Scripts that build scenes:

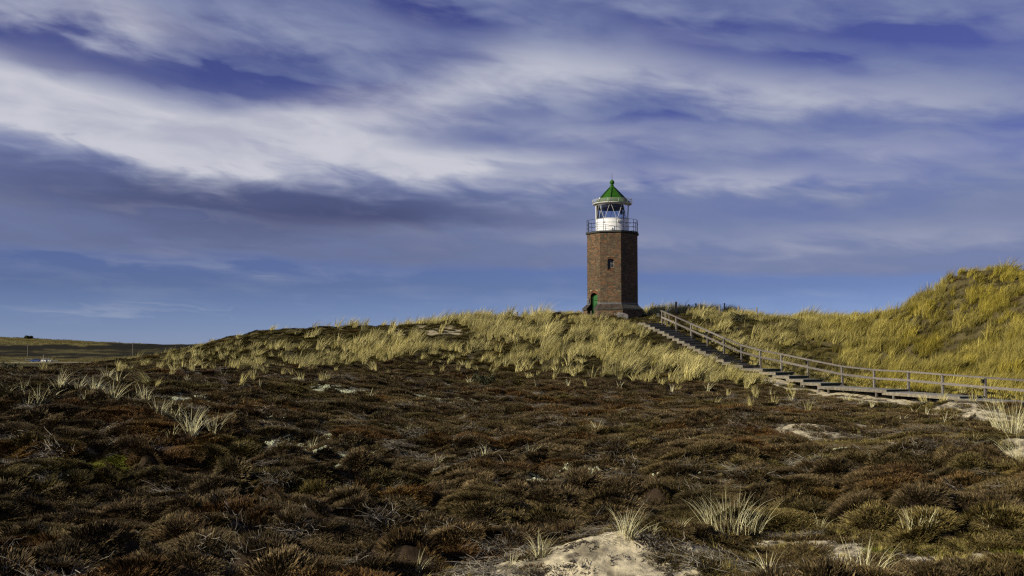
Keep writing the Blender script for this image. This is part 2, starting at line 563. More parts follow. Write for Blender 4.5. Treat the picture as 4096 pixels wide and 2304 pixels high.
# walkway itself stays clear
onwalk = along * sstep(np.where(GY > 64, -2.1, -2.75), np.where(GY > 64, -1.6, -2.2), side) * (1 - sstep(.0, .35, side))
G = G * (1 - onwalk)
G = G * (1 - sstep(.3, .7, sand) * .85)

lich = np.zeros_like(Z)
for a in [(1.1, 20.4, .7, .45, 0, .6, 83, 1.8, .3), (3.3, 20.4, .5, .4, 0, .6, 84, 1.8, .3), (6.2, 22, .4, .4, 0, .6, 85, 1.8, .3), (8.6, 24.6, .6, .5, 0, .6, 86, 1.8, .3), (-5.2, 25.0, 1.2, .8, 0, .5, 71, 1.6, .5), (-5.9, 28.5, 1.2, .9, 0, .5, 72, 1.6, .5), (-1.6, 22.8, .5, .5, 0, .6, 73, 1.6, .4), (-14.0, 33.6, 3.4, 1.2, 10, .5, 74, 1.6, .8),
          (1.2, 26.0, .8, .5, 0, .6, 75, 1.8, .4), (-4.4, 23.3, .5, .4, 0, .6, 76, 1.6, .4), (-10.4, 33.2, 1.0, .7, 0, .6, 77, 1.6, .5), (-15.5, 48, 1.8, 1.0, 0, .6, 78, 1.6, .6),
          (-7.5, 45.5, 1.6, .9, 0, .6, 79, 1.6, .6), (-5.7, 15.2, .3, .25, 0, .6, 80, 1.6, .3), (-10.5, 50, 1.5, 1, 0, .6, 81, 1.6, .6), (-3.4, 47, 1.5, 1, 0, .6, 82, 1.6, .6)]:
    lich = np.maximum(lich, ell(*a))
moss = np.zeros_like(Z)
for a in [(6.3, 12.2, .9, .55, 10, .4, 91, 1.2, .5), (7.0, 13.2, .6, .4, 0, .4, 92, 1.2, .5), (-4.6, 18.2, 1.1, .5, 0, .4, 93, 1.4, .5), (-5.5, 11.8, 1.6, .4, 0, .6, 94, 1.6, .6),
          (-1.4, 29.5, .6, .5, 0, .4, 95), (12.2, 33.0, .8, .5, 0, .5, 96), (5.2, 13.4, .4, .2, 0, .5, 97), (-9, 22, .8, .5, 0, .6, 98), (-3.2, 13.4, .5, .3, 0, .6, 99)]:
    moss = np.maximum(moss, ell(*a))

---

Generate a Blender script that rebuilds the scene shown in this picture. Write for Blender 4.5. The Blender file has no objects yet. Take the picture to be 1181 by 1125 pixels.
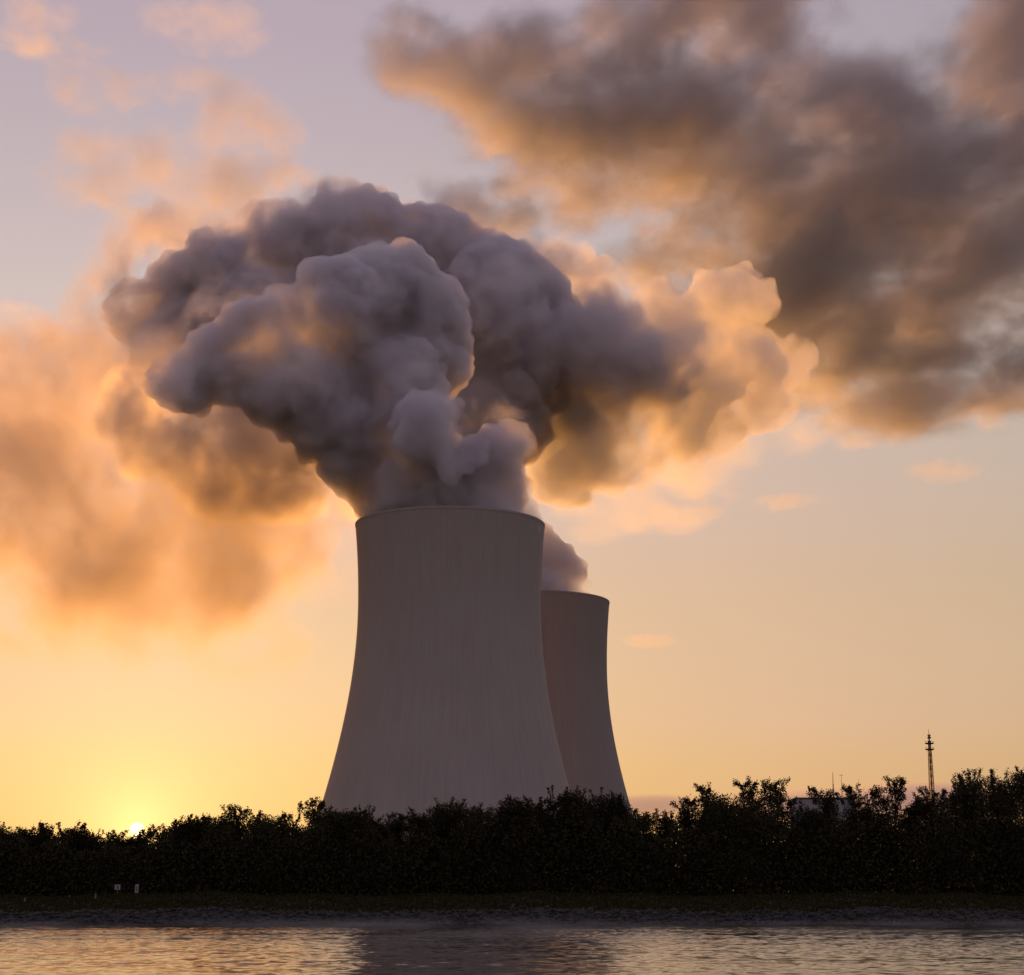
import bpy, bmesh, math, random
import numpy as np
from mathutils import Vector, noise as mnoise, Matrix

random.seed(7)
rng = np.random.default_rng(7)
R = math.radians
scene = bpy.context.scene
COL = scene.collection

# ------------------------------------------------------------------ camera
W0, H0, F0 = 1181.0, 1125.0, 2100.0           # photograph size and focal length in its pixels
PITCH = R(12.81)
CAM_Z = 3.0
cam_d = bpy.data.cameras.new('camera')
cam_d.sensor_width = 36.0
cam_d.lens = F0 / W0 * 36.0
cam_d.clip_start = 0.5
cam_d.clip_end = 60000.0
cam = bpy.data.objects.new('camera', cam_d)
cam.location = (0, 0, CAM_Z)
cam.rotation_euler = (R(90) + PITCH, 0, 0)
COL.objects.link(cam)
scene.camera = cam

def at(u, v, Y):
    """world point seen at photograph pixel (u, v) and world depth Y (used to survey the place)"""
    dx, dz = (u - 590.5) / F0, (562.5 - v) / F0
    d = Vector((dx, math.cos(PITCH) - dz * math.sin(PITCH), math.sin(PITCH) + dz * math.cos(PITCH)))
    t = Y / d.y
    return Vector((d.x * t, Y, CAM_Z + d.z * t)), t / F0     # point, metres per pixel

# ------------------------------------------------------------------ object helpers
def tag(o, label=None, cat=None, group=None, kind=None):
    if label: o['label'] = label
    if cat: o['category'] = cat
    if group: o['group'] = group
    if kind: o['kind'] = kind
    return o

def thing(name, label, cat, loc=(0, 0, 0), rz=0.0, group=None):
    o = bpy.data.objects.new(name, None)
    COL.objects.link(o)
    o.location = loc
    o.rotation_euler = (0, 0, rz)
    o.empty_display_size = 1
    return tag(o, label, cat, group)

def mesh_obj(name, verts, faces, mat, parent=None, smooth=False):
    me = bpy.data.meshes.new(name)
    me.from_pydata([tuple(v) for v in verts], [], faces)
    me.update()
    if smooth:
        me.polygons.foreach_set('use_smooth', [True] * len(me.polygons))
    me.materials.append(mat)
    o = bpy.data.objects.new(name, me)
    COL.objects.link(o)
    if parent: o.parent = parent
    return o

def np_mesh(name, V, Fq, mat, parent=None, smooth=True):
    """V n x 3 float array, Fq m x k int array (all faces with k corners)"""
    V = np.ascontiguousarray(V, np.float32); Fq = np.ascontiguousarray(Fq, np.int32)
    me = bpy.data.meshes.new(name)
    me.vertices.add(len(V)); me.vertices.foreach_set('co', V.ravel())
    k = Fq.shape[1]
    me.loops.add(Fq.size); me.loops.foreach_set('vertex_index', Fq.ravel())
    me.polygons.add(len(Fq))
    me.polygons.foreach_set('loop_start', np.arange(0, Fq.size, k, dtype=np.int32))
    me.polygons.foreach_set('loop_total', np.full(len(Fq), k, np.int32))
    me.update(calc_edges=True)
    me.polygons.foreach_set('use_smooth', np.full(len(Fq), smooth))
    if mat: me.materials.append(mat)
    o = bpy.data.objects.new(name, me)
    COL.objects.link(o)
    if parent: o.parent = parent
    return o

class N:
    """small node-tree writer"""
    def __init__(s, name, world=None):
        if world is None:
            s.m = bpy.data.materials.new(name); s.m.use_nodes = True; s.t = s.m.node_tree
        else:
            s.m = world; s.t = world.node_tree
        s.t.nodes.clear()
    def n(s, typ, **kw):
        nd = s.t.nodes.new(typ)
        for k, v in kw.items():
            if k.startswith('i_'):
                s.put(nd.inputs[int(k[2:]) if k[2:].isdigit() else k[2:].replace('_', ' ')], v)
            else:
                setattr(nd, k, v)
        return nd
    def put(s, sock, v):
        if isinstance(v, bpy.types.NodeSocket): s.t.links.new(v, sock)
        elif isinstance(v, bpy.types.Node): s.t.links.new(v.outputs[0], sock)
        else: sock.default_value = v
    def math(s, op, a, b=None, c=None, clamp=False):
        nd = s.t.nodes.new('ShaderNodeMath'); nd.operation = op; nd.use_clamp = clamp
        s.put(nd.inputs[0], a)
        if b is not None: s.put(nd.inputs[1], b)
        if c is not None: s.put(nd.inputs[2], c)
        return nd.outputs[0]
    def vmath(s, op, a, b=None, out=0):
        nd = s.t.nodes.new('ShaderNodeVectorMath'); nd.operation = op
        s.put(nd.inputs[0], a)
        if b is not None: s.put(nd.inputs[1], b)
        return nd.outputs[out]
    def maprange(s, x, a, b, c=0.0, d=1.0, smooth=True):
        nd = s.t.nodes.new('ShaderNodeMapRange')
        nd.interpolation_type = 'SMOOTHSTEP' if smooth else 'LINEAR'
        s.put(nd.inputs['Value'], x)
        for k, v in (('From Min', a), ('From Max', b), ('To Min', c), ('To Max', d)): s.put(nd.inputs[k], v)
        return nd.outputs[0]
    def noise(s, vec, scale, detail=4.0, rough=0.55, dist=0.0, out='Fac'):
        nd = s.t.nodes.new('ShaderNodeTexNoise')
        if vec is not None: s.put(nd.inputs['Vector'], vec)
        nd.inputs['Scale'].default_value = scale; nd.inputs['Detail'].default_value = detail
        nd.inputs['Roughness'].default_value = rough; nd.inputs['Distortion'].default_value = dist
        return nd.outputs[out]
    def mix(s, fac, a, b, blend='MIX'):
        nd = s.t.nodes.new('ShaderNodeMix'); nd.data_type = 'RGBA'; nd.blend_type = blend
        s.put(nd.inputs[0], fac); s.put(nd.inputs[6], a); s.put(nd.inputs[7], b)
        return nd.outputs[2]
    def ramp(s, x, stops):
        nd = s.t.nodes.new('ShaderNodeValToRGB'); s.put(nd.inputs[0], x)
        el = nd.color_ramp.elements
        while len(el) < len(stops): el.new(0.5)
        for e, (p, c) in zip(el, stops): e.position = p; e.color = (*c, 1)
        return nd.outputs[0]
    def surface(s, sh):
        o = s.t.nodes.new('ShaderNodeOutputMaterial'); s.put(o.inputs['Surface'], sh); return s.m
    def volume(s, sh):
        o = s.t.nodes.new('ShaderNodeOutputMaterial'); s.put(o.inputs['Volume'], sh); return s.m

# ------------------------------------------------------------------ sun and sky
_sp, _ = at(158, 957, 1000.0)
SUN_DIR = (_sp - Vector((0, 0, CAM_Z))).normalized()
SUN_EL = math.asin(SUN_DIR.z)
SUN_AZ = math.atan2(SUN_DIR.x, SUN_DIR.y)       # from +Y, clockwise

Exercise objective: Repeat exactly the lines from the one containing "Keep writing the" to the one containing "G = G * (1 - sstep(.3, .7, sand) * .85)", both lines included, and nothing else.

Output:
Keep writing the Blender script for this image. This is part 2, starting at line 563. More parts follow. Write for Blender 4.5. Treat the picture as 4096 pixels wide and 2304 pixels high.
# walkway itself stays clear
onwalk = along * sstep(np.where(GY > 64, -2.1, -2.75), np.where(GY > 64, -1.6, -2.2), side) * (1 - sstep(.0, .35, side))
G = G * (1 - onwalk)
G = G * (1 - sstep(.3, .7, sand) * .85)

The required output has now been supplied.